Before the snow came, I burned rotten, misshapen wood. Dirty wood, not even worth cutting up for the woodstove. Wood filled with unremovable, wayward screws. Such fires are my last resort.
Enduring the scorn of my carpenters, I save every scrap of wood—wood that was once a seed that grew into a tree that was felled, milled, planed, dried, sawn, hammered, and then, in this case, tossed aside as remnant. I am a gatherer of remnants. I restore things. But there’s a limit, and sometimes, fire is the answer. It burned ferocious and unfettered.
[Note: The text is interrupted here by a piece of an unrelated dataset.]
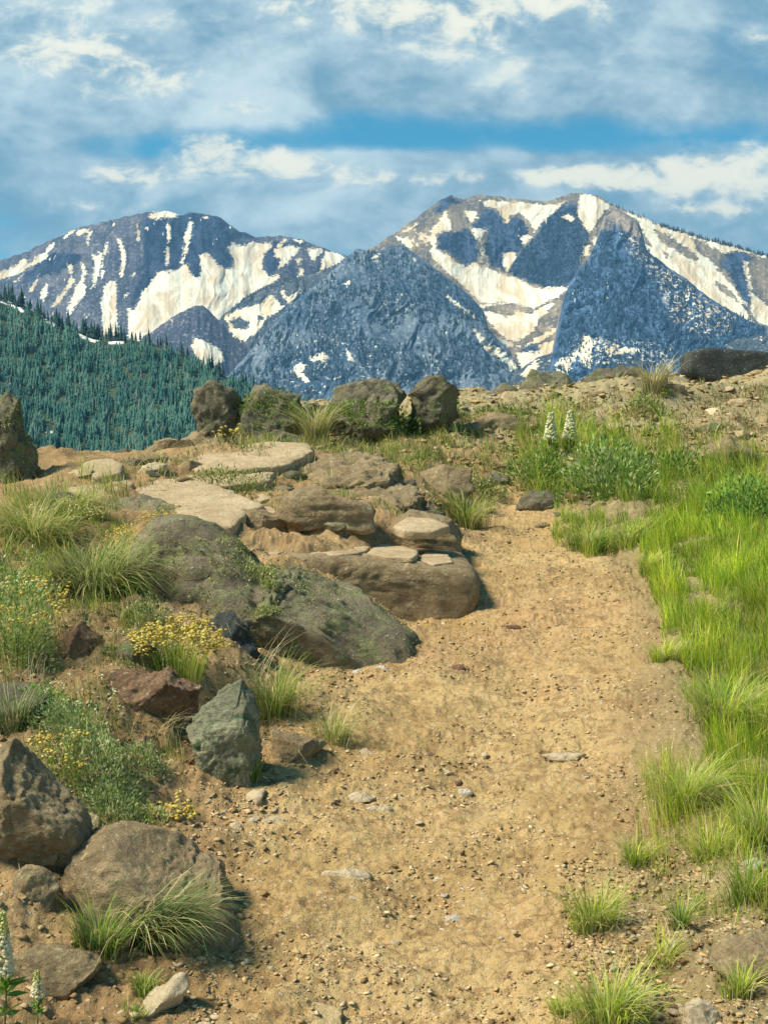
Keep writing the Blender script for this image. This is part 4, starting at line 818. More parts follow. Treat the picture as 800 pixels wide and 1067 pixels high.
# ------------------------------------------------------------------ plants
def blades(base, head, lean, length, width, colb, colt, segs=4, curl=1.0):
    """ribbon blades; returns v, [quads, tris], cols"""
    n = len(base); ts = np.linspace(0, 1, segs + 1); hd = np.stack([np.cos(head), np.sin(head), np.zeros(n)], -1); sd = np.stack([-np.sin(head), np.cos(head), np.zeros(n)], -1)
    tw = rng.normal(0, .6, n); fc = np.cos(tw)[:, None] * sd + np.sin(tw)[:, None] * hd * .6 + np.array((0, 0, .15))
    V = []; C = []
    for k, tt in enumerate(ts):
        ang = lean * (tt ** curl) 
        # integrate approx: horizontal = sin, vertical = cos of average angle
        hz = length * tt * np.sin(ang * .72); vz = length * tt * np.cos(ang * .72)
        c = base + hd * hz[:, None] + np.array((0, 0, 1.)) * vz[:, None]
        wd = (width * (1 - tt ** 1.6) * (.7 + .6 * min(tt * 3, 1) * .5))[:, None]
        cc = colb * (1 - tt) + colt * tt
        if k < segs: V += [c - fc * wd * .5, c + fc * wd * .5]; C += [cc, cc]
        else: V += [c]; C += [cc]
    m_ = 2 * segs + 1; V = np.stack(V, 1).reshape(-1, 3); C = np.stack(C, 1).reshape(-1, 3)
    o = (np.arange(n) * m_)[:, None]; Q = []
    for k in range(segs - 1): Q.append(o + np.array([2 * k, 2 * k + 1, 2 * k + 3, 2 * k + 2]))
    T_ = o + np.array([2 * segs - 2, 2 * segs - 1, 2 * segs])
    return V, [np.concatenate(Q), T_], C
def leaves(c, nrm_dir, L, W, col):
    """folded leaf: 4 verts/2 tris per half -> two quads sharing a midrib"""
    n = len(c); d = nrm_dir / np.linalg.norm(nrm_dir, axis=1)[:, None]; r = rng.normal(size=(n, 3)); s = np.cross(d, r); s /= np.linalg.norm(s, axis=1)[:, None] + 1e-9; u = np.cross(s, d)
    L = L[:, None]; W = W[:, None]
    v0 = c; v1 = c + d * L * .45 + s * W * .5 + u * W * .18; v2 = c + d * L * 1.0; v3 = c + d * L * .45 - s * W * .5 + u * W * .18; v4 = c + d * L * .5
    V = np.stack([v0, v1, v2, v3, v4], 1).reshape(-1, 3); o = (np.arange(n) * 5)[:, None]
    T_ = np.concatenate([o + np.array(q) for q in ([0, 1, 4], [1, 2, 4], [0, 4, 3], [4, 2, 3])])
    return V, [T_], np.repeat(col, 5, 0)
def join(parts):
    V, C, Fd, off = [], [], {}, 0
    for v, fl, c in parts:
        V.append(v); C.append(c)
        for a in fl:
            if len(a): Fd.setdefault(a.shape[1], []).append(a + off)
        off += len(v)
    return np.concatenate(V), [np.concatenate(a) for a in Fd.values()], np.concatenate(C)
def pal(n, cols, p=None, j=.2):
    cols = np.array(cols); return cols[rng.choice(len(cols), n, p=p)] * (1 - j + 2 * j * rng.random((n, 1)))
G_YEL = [(.48,.60,.045), (.62,.70,.08), (.31,.47,.035), (.74,.68,.22)]
G_GRN = [(.12,.27,.025), (.20,.36,.04), (.31,.43,.05), (.52,.50,.16)]
G_DRK = [(.06,.13,.04), (.10,.18,.05), (.17,.21,.07), (.35,.33,.16)]
G_DRY = [(.50,.42,.22), (.40,.33,.15), (.58,.52,.32), (.28,.28,.10)]
G_MIX = [(.26,.34,.05), (.42,.45,.10), (.62,.57,.26), (.15,.26,.04)]

def tuft(label, px, row, wpx, hpx, cols, n=420, name='grass_tuft', cat='grass tuft', lean=(.15, 1.25), group=None, wid=.0028, head=None, base_r=.28, ell=.6, p=None, Y=None, flowers=None):
    g = hit(px, row)[0] if Y is None else P(px, row, Y); Yg = g[1]; wm = wpx / F * Yg; hm = hpx / F * Yg
    r0 = wm * base_r; q = rng.normal(0, .45, (n, 2)) * np.array((r0, r0 * ell)); b = np.stack([g[0] + q[:, 0], g[1] + q[:, 1]], -1)
    z = H(b[:, 0], b[:, 1]) - .005 if Y is None else np.full(n, g[2]); base = np.stack([b[:, 0], b[:, 1], z], -1)
    hd = np.arctan2(q[:, 1], q[:, 0]) + rng.normal(0, .7, n)
    if head is not None: hd = head + rng.normal(0, .55, n)
    ln = rng.uniform(*lean, n); L = hm * (.55 + .6 * rng.random(n)) * (1 + .35 * (ln > .7))
    cols = list(cols) + [(.58,.52,.30)] * max(1, len(cols) // 4)
    cb = pal(n, cols, p)
    ct = cb * np.array((1.3, 1.25, 1.0)) + .01
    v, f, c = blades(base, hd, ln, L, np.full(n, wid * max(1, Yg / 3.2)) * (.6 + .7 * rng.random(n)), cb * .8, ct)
    loc = (float(g[0]), float(g[1]), float(g[2]))
    return tag(mk(name, v, f, GRASS, loc=loc, cols=c), label, cat, group)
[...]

Evening came, the fire died down. I went in to watch gratuitous violence on TV and eat fish wrapped in freezer-burned tortillas. Long after dark, I looked out the upstairs window. Of course, the flames were gone, but to my consternation, the embers were visible. The air was still, but I know well the nature of wind—it can blow up sudden and savage. Not long ago, our neighbor’s smoldering garbage nearly burned our house down. My fire wasn’t dead enough.
Boots, flashlight, rake, shovel, I trudged across the uneven ground to assess the cinders. Things were hotter than I’d thought they’d be. I found a long hose and hooked it up to the hydrant. Water hit and hissed. I put the hose down and stirred the steaming mound. Embers, given a last gasp of air, burst into flame. I let them burn themselves down, down, down, littering the night with airborne sparks. Hose at hand, I admired the blaze for a while. Then I broke the fire apart. Flame fell back to glowing embers. I raked a perfect circle of pulsating orange heat and stared into the hypnotic beauty.
The circle glowed vibrant and seductive. I imagined screams of agony, should I walk across these coals, or sink down through the intense heat to the inverse world below. The vision was potent enough that I turned the hose on full force. Fire, water, earth, and air. Ashes to ashes, dust to dust. It took a while, but finally, I could put my hands anywhere in the gray soup. It was over.
I walked slowly back to the house, a somber carbon-based lifeform, caught in the trappings of a long-dead Deity. I glanced up. Dark sky came to life. My eyes adjusted to billions of stars, mirroring my true, living image back to me. Minuscule. Vulnerable and magnificent. Stardust, spit, and ash. Ragged, weary, incomplete.
I knew I would be what was left after the fire. And I wasn’t afraid. I tucked myself into the womb of the ever-birthing, ever-blazing God.